### Objective:
Start at the line containing "Recreate this scene" and stop at the line containing "rng = random.Random(7)"; copy those lines exactly, both ends included, and no others.

>> Start Provided data

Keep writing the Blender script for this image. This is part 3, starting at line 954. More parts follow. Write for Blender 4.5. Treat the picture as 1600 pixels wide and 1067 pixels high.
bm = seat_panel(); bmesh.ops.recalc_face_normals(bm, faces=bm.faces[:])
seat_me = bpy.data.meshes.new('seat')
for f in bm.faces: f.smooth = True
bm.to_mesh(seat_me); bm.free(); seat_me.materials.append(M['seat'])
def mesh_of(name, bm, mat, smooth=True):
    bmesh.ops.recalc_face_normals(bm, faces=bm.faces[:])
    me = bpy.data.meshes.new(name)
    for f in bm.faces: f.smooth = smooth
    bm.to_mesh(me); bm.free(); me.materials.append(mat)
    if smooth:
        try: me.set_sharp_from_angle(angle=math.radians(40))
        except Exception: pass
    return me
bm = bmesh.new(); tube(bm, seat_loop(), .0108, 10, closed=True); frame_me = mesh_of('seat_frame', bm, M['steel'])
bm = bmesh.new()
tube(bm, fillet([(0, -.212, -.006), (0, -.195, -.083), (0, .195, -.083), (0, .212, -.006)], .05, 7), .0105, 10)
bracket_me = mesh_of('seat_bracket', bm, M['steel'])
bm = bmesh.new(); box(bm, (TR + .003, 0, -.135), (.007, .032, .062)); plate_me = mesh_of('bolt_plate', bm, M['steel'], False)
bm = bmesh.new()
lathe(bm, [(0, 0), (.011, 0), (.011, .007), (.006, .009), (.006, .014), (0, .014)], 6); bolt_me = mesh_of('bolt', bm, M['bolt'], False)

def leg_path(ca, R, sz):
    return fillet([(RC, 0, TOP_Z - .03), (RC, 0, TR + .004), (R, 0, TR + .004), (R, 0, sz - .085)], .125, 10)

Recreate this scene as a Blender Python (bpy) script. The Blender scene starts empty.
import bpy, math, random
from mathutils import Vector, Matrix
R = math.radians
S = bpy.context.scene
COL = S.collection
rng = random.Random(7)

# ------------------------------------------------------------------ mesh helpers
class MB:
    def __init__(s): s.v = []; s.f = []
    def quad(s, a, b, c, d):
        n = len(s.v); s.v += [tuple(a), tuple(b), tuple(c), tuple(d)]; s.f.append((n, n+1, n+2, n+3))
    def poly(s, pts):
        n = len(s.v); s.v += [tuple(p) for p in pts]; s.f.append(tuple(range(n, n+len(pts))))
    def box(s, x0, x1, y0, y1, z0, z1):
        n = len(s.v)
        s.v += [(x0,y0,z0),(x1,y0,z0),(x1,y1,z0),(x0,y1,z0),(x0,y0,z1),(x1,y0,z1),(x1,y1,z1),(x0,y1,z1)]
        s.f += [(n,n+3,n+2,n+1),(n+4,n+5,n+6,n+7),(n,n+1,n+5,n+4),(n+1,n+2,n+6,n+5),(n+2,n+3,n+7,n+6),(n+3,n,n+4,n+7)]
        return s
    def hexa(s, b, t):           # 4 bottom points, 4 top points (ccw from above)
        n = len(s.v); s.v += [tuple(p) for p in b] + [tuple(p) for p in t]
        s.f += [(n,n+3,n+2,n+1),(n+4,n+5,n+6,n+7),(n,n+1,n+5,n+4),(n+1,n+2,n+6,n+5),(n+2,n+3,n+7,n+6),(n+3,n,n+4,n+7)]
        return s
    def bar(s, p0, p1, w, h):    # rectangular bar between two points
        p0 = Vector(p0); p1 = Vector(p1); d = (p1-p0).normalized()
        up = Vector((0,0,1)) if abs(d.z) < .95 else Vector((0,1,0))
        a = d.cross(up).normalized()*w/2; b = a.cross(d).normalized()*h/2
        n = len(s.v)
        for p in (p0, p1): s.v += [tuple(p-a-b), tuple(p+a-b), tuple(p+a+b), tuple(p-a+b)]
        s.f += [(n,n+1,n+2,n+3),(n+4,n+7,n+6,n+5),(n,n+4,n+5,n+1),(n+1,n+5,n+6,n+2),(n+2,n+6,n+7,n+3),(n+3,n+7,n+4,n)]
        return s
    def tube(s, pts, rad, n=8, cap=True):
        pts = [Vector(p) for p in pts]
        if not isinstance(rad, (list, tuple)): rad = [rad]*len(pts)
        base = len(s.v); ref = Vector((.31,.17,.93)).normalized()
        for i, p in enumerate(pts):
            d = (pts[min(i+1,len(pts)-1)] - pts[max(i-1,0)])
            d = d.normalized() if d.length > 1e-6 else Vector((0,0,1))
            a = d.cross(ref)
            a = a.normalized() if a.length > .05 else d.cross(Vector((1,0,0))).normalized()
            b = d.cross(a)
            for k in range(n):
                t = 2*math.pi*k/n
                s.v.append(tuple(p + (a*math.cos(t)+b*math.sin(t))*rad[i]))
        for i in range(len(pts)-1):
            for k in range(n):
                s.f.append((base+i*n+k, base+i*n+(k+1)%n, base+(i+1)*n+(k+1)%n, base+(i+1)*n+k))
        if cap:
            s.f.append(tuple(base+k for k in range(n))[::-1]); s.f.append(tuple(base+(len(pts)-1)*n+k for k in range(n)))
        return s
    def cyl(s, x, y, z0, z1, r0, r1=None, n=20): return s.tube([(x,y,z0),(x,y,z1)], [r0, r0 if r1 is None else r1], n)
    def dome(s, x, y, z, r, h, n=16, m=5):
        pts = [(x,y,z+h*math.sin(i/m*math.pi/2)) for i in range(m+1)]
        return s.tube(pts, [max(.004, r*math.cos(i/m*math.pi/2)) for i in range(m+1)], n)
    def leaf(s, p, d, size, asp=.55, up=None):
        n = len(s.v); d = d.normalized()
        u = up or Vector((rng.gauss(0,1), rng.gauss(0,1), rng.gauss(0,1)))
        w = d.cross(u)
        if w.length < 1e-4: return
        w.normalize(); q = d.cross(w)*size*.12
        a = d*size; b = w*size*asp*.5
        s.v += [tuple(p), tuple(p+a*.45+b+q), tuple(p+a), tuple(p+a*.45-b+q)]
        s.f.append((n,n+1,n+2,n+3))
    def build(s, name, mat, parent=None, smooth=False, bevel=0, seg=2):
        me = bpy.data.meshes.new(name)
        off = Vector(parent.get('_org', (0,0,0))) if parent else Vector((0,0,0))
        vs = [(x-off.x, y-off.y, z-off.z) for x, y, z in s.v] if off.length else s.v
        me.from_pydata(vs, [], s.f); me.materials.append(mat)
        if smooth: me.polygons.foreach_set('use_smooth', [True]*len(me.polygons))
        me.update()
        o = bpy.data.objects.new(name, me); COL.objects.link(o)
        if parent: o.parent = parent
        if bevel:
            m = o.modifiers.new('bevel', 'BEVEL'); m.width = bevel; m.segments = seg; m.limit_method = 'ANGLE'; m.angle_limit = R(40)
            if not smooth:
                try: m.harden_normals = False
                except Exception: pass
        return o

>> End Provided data

### Result below:
Recreate this scene as a Blender Python (bpy) script. The Blender scene starts empty.
import bpy, math, random
from mathutils import Vector, Matrix
R = math.radians
S = bpy.context.scene
COL = S.collection
rng = random.Random(7)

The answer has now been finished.